Утверждению идеологии, во все большей степени исходившей из идей патриотизма и народности, сопутствовала возрастающая персонификация высшей власти на вершине государственной иерархии. Начало этому процессу положила концентрация всех полномочий, гражданских и военных, в руках Сталина. Заменив 6 мая 1941 г. Молотова на посту председателя Совета Народных Комиссаров, Сталин впервые с 1917 г. соединил традиционно разделенные партийную и государственную власть. С началом войны он возглавил ГКО, Ставку Верховного Главнокомандования и Народный комиссариат обороны, а затем произвел себя в Маршалы и Генералиссимусы. Выправляя сильно пошатнувшееся вначале положение (во многом из-за собственных ошибок), Сталин сумел, благодаря победам Красной Армии, особенно под Сталинградом, и росту своей популярности на международной арене, стать воплощением вновь обретенной национальной гордости. Его личность отождествлялась с высшей ценностью — Родиной, и солдаты шли в бой с криком: «За Родину, за Сталина!» Ни разу не побывав в войсках на фронте или в тылу, он сумел заставить народ поверить в свою непогрешимость, рассеять сомнения и горечь предшествующих лет, свалить на подчиненных ответственность за совершенные ошибки.

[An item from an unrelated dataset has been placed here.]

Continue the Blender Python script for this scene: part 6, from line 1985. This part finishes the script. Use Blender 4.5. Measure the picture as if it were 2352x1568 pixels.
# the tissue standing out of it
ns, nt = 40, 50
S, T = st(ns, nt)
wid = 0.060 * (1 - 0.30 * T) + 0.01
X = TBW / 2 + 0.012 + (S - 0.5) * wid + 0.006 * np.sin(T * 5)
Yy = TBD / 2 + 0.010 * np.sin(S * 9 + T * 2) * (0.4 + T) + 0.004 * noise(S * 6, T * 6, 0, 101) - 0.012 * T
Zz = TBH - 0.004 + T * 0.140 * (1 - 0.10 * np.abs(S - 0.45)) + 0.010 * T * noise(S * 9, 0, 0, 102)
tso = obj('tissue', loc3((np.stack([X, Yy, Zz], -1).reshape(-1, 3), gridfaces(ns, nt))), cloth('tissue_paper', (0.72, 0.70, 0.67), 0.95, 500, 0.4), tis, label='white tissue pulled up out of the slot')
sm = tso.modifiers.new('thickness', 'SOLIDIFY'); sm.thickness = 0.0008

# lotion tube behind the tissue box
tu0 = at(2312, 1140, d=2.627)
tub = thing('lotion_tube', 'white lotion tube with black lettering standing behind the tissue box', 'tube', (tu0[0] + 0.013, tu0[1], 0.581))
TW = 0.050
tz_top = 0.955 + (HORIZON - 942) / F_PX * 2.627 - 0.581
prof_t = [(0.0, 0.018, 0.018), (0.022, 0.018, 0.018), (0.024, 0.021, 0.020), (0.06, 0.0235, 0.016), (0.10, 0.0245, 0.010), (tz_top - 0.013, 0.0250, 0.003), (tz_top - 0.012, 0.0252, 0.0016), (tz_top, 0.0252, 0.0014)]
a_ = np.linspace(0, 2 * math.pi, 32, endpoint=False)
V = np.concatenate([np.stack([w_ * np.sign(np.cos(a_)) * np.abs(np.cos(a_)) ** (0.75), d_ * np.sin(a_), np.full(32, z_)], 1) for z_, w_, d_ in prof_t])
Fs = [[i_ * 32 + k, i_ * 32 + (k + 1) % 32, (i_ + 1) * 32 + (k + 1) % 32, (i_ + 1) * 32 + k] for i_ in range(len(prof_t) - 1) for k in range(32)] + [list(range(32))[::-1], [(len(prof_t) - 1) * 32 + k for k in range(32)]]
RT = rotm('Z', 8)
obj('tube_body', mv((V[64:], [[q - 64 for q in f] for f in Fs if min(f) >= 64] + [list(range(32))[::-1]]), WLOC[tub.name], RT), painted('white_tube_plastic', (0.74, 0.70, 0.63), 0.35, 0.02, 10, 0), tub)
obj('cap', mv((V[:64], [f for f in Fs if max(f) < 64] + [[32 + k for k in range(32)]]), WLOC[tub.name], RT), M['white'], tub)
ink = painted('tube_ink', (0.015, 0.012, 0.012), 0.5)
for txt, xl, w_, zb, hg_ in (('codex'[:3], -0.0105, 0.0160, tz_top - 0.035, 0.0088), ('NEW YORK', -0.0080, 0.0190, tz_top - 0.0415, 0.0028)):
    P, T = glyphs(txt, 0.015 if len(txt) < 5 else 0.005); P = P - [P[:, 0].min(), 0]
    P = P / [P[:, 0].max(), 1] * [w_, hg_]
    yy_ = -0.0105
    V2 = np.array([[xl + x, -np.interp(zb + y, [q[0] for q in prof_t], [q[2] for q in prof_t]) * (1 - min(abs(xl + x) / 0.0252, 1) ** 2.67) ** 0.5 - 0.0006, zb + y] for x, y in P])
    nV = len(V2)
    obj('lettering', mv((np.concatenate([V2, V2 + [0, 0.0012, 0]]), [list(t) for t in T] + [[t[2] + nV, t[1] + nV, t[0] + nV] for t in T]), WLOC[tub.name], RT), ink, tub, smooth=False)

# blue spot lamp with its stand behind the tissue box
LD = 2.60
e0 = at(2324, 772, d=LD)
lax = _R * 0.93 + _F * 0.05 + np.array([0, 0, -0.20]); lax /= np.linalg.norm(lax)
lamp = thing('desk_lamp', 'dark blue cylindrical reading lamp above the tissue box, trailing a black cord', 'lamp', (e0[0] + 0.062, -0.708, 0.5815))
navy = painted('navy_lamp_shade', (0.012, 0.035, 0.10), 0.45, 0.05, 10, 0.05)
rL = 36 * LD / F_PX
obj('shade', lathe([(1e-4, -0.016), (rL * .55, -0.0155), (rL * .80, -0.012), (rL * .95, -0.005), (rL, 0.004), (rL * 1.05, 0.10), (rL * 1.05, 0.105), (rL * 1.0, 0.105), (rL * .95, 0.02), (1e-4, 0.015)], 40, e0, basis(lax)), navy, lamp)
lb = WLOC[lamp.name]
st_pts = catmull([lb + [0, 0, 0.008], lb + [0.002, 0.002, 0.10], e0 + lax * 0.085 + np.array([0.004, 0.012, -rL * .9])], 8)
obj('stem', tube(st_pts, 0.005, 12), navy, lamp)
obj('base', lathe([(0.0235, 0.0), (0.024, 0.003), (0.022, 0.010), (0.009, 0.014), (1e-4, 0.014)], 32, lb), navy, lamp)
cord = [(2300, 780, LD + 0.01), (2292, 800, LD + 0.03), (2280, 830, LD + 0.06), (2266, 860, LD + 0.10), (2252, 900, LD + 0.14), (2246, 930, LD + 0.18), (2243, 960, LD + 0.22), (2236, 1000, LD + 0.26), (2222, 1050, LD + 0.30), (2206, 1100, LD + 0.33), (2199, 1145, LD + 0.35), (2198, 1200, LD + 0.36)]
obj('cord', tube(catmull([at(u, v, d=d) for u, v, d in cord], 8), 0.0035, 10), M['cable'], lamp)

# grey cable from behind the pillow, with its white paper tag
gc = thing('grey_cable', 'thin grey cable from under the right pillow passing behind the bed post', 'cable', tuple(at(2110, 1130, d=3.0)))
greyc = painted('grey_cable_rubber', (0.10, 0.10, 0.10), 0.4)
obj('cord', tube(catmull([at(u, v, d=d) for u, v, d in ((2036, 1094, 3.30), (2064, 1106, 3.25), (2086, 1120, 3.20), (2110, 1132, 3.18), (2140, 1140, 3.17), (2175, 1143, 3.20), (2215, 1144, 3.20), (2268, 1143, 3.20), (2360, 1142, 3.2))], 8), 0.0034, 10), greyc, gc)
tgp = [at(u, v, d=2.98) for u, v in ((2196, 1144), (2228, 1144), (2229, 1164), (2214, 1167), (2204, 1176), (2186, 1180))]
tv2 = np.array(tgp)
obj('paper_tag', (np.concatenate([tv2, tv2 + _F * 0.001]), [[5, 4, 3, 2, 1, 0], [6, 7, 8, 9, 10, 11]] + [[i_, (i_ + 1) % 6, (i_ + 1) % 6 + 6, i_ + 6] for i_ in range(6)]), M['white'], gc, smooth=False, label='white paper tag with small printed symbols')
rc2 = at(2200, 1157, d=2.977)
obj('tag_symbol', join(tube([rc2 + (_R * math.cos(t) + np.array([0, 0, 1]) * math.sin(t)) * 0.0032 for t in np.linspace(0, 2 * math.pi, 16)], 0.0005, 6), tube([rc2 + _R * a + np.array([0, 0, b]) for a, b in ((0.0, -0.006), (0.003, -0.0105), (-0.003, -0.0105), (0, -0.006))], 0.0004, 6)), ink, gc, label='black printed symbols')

Наконец, последний аспект эволюции в идеологической и политической сфере, привлекший в то время всеобщее внимание, заключался в очевидном отмежевании советского руководства от идеи мировой революции и в упразднении Коминтерна — основного орудия подрывной политической деятельности СССР, единодушно осуждавшегося в предвоенные годы международным сообществом 15 мая 1943 г. Сталин распустил эту организацию, которая, как он объяснил, «выполнила свою миссию». Этот акт был призван лишить почвы утверждения фашистской пропаганды о стремлении Москвы вмешиваться в жизнь других государств и даже большевизировать их, объединяя различные течения движения Сопротивления в оккупированных странах. Несколько месяцев спустя революционная песня «Интернационал», с 1917 г. служившая гимном СССР, была заменена гимном во славу Родины и Сталина. Распуская Коминтерн, Сталин, конечно, уступал давлению, оказываемому на него союзниками, но вместе с тем он уже думал о послевоенной перспективе и стремился устранить с пути европейских компартий, во многих странах стоявших перед реальной перспективой прихода к власти, препятствие, которым могло бы стать всякое обвинение в том, что они являются агентами Москвы.
Идеологическим изменениям, произошедшим в годы войны, была суждена более или менее продолжительная жизнь. Так, новые отношения между государством и Русской православной церковью, упор на всенародное единство вокруг идеи советской Родины, наследницы великого русского государства (эта тема уже обозначилась до войны), возрастающая персонификация власти станут устойчивыми элементами идеологии в послевоенный период. В других аспектах эволюция оказалась более эфемерной, как в случаях ослабления идеологического контроля над интеллигенцией и экономического — над крестьянством. Война заставила частично отказаться от волюнтаристских методов в хозяйственной сфере, что проявилось в росте роли свободного рынка и терпимости по отношению к мелкотоварному производству. Этому «дрейфу в сторону консенсуального правления» (Ж.Сапир), составившего наряду с национализмом и патриотизмом один из основных элементов национального согласия во время войны, предстояло закончиться с возвращением к миру.